== Provided data ==
## BEGIN
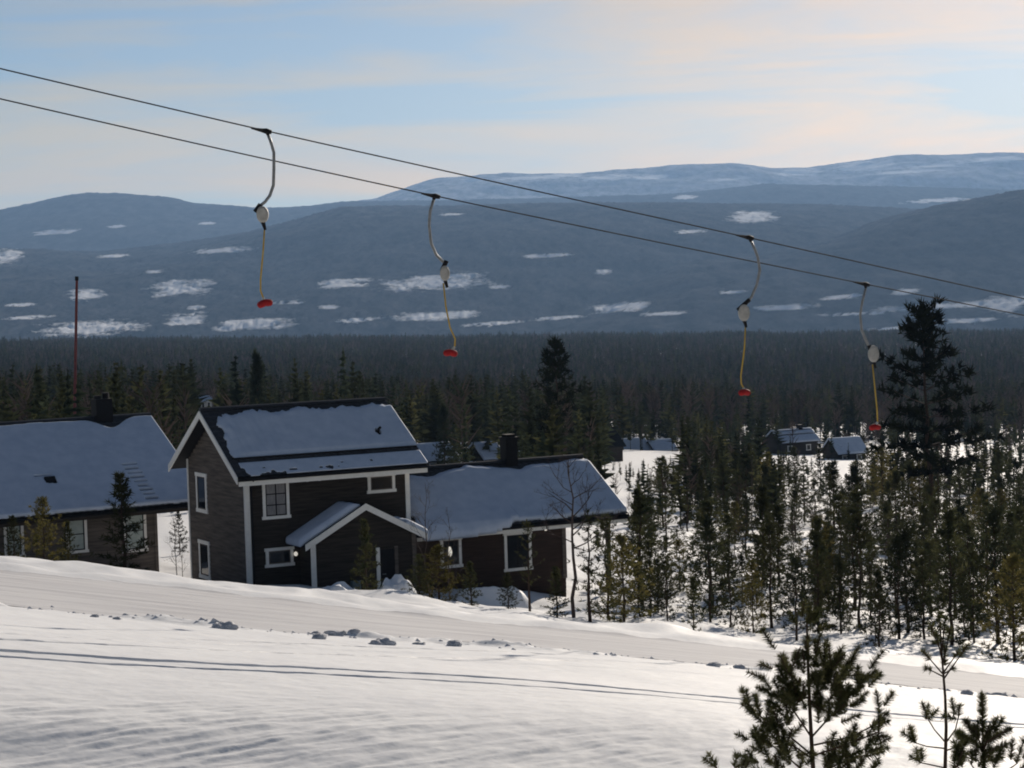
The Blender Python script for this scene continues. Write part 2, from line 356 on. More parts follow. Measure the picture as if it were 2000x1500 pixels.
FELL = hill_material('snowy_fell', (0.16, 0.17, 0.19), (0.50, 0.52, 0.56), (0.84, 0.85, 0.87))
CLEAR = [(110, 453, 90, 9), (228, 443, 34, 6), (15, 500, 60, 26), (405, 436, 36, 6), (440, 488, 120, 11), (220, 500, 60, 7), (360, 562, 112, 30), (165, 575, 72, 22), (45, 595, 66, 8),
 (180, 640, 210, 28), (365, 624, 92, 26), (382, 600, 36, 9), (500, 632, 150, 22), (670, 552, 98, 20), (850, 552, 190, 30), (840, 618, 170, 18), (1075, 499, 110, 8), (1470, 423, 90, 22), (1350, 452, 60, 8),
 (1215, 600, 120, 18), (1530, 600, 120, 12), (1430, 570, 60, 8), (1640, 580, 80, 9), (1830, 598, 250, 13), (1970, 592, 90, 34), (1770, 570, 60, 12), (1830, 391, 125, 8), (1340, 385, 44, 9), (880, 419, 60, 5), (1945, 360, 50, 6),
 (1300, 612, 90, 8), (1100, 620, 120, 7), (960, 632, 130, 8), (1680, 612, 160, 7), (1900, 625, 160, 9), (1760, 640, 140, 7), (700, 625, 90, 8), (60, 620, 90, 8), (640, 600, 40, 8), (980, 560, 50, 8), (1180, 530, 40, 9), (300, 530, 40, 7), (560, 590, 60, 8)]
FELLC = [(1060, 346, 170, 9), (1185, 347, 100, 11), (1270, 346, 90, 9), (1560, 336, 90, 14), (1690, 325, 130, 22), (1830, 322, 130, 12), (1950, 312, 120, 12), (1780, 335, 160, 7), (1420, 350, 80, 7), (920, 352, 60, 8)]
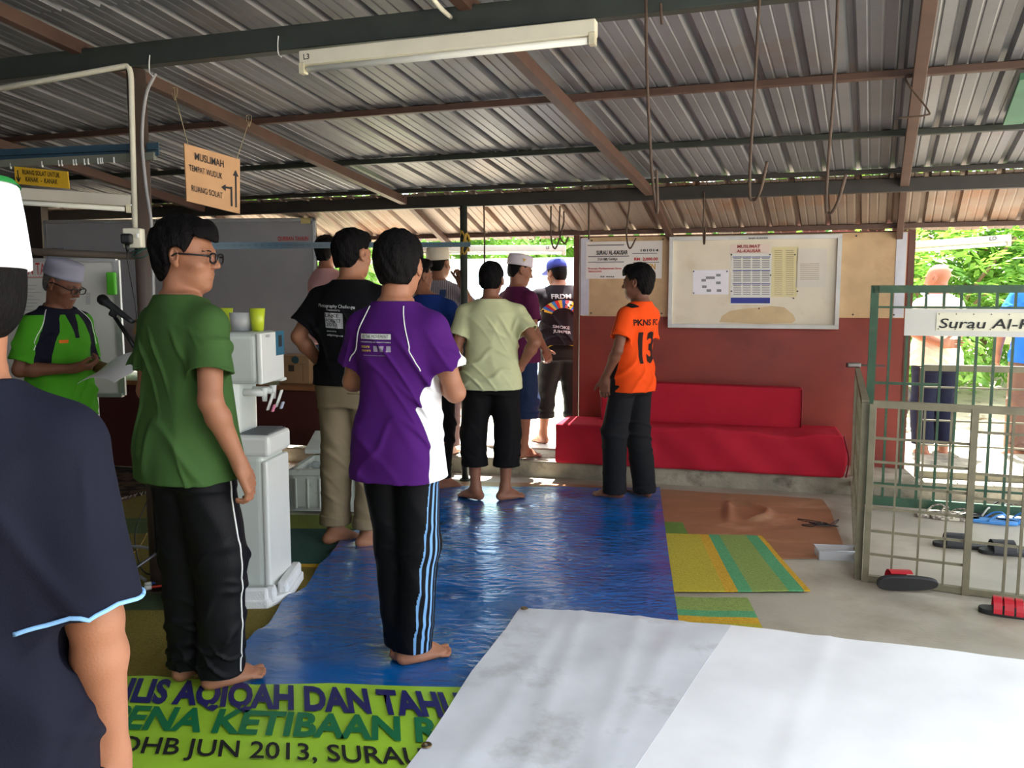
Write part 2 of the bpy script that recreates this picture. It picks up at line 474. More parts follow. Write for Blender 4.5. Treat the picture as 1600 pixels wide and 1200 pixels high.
## END
## BEGIN
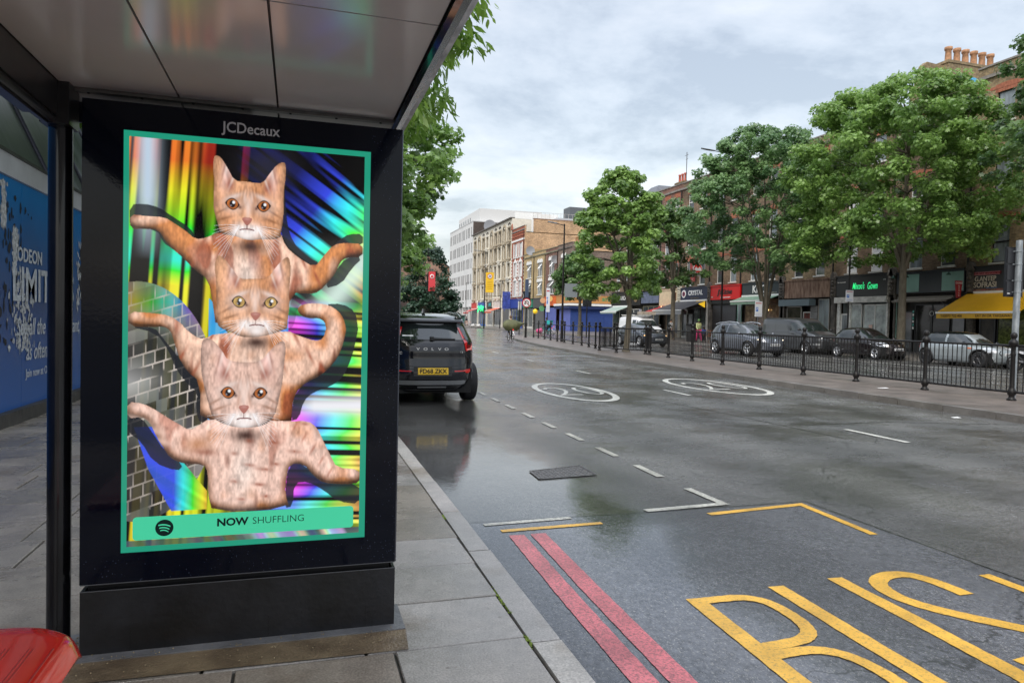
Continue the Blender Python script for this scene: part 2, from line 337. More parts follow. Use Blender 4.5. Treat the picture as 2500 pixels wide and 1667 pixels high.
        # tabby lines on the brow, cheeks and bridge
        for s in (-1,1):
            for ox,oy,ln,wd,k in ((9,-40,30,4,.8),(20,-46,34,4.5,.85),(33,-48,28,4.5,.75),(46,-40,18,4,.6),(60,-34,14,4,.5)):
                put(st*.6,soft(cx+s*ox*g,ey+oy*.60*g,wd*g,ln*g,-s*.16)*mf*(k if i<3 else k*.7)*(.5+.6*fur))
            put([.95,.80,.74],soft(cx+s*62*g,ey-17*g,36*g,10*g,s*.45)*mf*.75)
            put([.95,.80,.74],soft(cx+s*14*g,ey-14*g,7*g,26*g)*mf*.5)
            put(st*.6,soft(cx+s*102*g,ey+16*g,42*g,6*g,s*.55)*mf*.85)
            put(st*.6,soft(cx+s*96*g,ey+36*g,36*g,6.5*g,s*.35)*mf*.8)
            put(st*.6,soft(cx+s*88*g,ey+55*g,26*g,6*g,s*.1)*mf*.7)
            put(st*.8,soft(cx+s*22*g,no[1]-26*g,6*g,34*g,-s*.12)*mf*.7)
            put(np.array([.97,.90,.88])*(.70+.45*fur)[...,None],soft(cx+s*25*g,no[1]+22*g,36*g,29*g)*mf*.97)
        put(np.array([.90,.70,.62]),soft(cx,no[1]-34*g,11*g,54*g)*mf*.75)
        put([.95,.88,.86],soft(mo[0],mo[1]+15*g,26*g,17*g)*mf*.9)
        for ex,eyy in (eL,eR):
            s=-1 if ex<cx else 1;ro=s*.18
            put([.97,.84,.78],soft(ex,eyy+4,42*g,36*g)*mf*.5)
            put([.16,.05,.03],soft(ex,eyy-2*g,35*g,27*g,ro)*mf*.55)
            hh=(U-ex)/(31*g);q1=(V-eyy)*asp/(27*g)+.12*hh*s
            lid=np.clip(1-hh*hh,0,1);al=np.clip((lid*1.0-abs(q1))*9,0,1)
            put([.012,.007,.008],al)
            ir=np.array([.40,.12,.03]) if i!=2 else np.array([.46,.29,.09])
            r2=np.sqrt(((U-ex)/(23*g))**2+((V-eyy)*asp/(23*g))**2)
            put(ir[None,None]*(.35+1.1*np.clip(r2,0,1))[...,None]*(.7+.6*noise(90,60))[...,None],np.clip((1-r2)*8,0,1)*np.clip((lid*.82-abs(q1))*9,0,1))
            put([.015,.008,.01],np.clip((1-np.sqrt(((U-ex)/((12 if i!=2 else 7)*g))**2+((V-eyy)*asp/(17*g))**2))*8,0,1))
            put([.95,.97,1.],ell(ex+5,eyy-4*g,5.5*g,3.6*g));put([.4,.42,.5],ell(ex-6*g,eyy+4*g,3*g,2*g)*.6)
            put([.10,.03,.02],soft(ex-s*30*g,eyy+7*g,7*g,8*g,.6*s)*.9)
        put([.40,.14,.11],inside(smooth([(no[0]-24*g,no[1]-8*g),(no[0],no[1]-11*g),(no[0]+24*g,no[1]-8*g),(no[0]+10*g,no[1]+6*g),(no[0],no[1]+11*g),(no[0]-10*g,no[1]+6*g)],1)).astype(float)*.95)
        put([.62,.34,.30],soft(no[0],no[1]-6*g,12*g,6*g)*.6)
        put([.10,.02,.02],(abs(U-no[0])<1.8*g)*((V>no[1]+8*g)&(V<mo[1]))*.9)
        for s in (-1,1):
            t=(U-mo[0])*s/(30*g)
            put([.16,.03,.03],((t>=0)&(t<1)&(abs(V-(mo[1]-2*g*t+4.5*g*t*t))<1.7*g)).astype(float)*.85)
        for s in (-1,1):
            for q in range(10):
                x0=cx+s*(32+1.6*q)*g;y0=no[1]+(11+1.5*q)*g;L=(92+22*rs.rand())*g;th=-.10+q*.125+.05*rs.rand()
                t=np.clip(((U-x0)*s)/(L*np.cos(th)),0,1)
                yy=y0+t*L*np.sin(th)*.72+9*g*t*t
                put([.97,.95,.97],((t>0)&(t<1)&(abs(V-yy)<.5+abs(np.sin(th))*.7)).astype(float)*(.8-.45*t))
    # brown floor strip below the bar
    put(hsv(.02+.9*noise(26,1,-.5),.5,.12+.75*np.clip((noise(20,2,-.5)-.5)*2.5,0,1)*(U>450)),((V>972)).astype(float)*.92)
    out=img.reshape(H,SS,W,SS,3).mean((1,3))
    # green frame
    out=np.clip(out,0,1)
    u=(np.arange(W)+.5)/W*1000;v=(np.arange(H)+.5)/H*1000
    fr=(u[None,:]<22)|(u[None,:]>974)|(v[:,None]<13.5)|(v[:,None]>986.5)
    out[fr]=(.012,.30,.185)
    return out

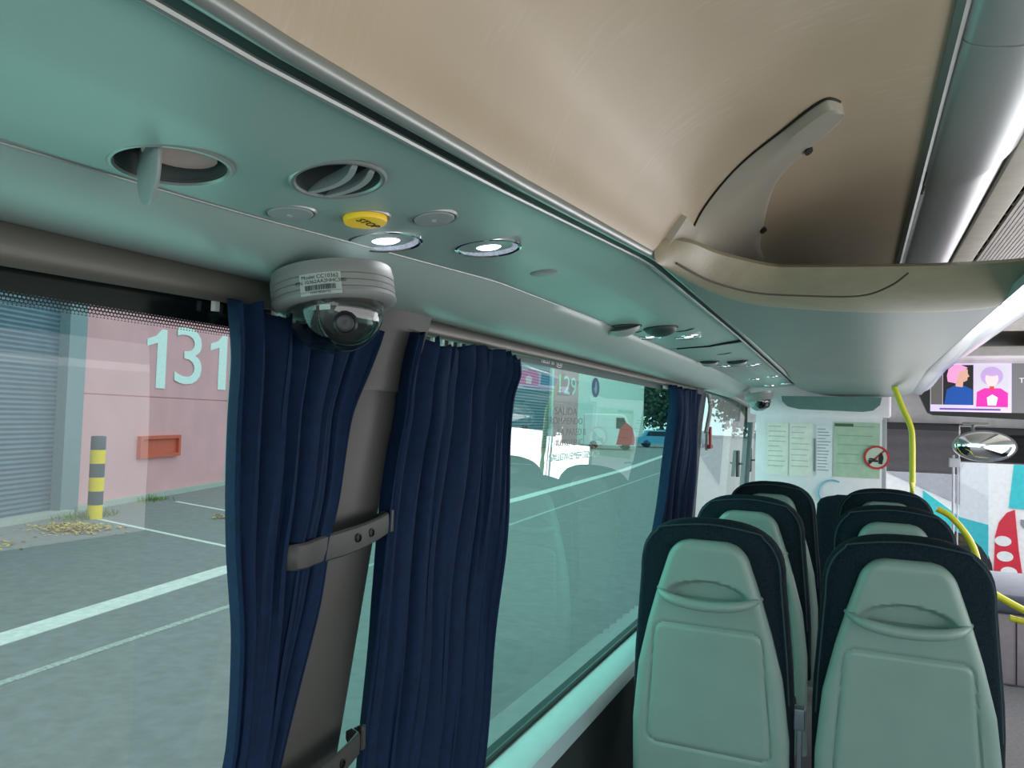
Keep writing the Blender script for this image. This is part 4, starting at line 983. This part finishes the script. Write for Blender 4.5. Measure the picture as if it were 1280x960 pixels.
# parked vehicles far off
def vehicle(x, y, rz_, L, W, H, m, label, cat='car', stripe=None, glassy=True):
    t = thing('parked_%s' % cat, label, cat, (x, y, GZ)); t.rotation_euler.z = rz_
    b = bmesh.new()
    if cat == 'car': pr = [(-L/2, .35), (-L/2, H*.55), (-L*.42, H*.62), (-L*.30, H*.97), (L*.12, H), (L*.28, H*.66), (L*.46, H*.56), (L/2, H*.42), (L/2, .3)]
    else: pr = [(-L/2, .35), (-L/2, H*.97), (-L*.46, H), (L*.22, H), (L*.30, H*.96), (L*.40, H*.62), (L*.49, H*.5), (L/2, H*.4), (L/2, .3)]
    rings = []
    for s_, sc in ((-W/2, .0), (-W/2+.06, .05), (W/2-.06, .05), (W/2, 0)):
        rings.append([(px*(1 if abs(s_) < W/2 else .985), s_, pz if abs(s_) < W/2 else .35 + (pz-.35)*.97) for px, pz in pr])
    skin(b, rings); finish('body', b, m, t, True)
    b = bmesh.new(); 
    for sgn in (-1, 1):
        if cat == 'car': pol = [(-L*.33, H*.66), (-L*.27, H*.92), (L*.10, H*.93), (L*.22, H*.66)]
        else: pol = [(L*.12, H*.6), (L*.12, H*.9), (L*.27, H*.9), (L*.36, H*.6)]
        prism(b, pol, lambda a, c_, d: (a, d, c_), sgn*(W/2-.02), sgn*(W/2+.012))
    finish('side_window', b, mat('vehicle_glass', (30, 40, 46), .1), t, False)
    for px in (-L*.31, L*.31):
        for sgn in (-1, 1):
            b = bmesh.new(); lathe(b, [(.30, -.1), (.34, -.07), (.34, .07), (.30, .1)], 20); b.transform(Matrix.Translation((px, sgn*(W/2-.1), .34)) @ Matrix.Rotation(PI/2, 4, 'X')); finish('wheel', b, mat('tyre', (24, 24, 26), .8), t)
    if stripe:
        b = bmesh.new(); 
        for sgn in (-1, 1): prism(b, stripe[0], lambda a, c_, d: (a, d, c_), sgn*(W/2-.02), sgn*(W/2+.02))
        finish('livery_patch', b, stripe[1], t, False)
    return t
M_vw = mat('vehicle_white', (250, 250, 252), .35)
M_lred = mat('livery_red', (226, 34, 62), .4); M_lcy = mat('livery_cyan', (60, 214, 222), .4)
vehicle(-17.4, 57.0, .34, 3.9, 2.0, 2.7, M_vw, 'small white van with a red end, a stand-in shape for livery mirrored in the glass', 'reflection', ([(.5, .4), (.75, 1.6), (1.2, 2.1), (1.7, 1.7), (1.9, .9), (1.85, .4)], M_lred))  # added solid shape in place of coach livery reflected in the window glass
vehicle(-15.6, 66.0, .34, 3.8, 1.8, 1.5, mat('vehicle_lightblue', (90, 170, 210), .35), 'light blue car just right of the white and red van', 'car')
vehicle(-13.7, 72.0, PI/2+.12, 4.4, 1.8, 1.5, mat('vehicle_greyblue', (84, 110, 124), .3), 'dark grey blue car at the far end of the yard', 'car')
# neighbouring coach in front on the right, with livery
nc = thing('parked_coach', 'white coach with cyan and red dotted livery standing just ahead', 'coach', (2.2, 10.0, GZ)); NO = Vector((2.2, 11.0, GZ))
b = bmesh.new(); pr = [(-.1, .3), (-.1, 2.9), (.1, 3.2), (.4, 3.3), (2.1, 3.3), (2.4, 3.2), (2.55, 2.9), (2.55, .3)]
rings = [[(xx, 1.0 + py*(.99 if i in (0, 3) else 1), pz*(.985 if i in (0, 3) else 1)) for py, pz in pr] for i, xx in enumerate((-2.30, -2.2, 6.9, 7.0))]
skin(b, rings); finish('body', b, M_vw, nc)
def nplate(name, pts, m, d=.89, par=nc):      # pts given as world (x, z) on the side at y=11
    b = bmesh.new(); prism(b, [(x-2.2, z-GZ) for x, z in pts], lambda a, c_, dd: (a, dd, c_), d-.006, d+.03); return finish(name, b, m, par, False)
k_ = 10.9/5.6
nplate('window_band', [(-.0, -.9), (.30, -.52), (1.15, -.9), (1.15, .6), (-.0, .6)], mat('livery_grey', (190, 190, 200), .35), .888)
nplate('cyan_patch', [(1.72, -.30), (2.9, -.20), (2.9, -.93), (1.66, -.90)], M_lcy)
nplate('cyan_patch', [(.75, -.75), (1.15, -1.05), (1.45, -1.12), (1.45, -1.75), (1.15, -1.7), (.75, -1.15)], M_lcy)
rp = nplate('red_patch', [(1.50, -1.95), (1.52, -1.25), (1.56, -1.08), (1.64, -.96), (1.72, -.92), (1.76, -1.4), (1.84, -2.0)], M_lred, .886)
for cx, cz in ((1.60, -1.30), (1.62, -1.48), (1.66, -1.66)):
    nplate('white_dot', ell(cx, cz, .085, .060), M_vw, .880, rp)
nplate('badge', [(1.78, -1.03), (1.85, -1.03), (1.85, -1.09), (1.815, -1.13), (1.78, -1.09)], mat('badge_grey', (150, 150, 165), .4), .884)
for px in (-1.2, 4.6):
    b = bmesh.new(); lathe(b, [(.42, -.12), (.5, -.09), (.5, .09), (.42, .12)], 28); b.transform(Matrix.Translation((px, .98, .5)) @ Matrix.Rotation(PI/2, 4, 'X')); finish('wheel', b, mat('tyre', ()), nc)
## END
== To do ==
From the records above, quote word for word only the lines beginning at the line that has "The Blender Python script for this scene continues." and stopping after the line that has "Write part 2 of". Omit the pictures.

== Full answer ==
The Blender Python script for this scene continues. Write part 2, from line 356 on. More parts follow. Measure the picture as if it were 2000x1500 pixels.
FELL = hill_material('snowy_fell', (0.16, 0.17, 0.19), (0.50, 0.52, 0.56), (0.84, 0.85, 0.87))
CLEAR = [(110, 453, 90, 9), (228, 443, 34, 6), (15, 500, 60, 26), (405, 436, 36, 6), (440, 488, 120, 11), (220, 500, 60, 7), (360, 562, 112, 30), (165, 575, 72, 22), (45, 595, 66, 8),
 (180, 640, 210, 28), (365, 624, 92, 26), (382, 600, 36, 9), (500, 632, 150, 22), (670, 552, 98, 20), (850, 552, 190, 30), (840, 618, 170, 18), (1075, 499, 110, 8), (1470, 423, 90, 22), (1350, 452, 60, 8),
 (1215, 600, 120, 18), (1530, 600, 120, 12), (1430, 570, 60, 8), (1640, 580, 80, 9), (1830, 598, 250, 13), (1970, 592, 90, 34), (1770, 570, 60, 12), (1830, 391, 125, 8), (1340, 385, 44, 9), (880, 419, 60, 5), (1945, 360, 50, 6),
 (1300, 612, 90, 8), (1100, 620, 120, 7), (960, 632, 130, 8), (1680, 612, 160, 7), (1900, 625, 160, 9), (1760, 640, 140, 7), (700, 625, 90, 8), (60, 620, 90, 8), (640, 600, 40, 8), (980, 560, 50, 8), (1180, 530, 40, 9), (300, 530, 40, 7), (560, 590, 60, 8)]
FELLC = [(1060, 346, 170, 9), (1185, 347, 100, 11), (1270, 346, 90, 9), (1560, 336, 90, 14), (1690, 325, 130, 22), (1830, 322, 130, 12), (1950, 312, 120, 12), (1780, 335, 160, 7), (1420, 350, 80, 7), (920, 352, 60, 8)]
Write part 2 of the bpy script that recreates this picture. It picks up at line 474. More parts follow. Write for Blender 4.5. Treat the picture as 1600 pixels wide and 1200 pixels high.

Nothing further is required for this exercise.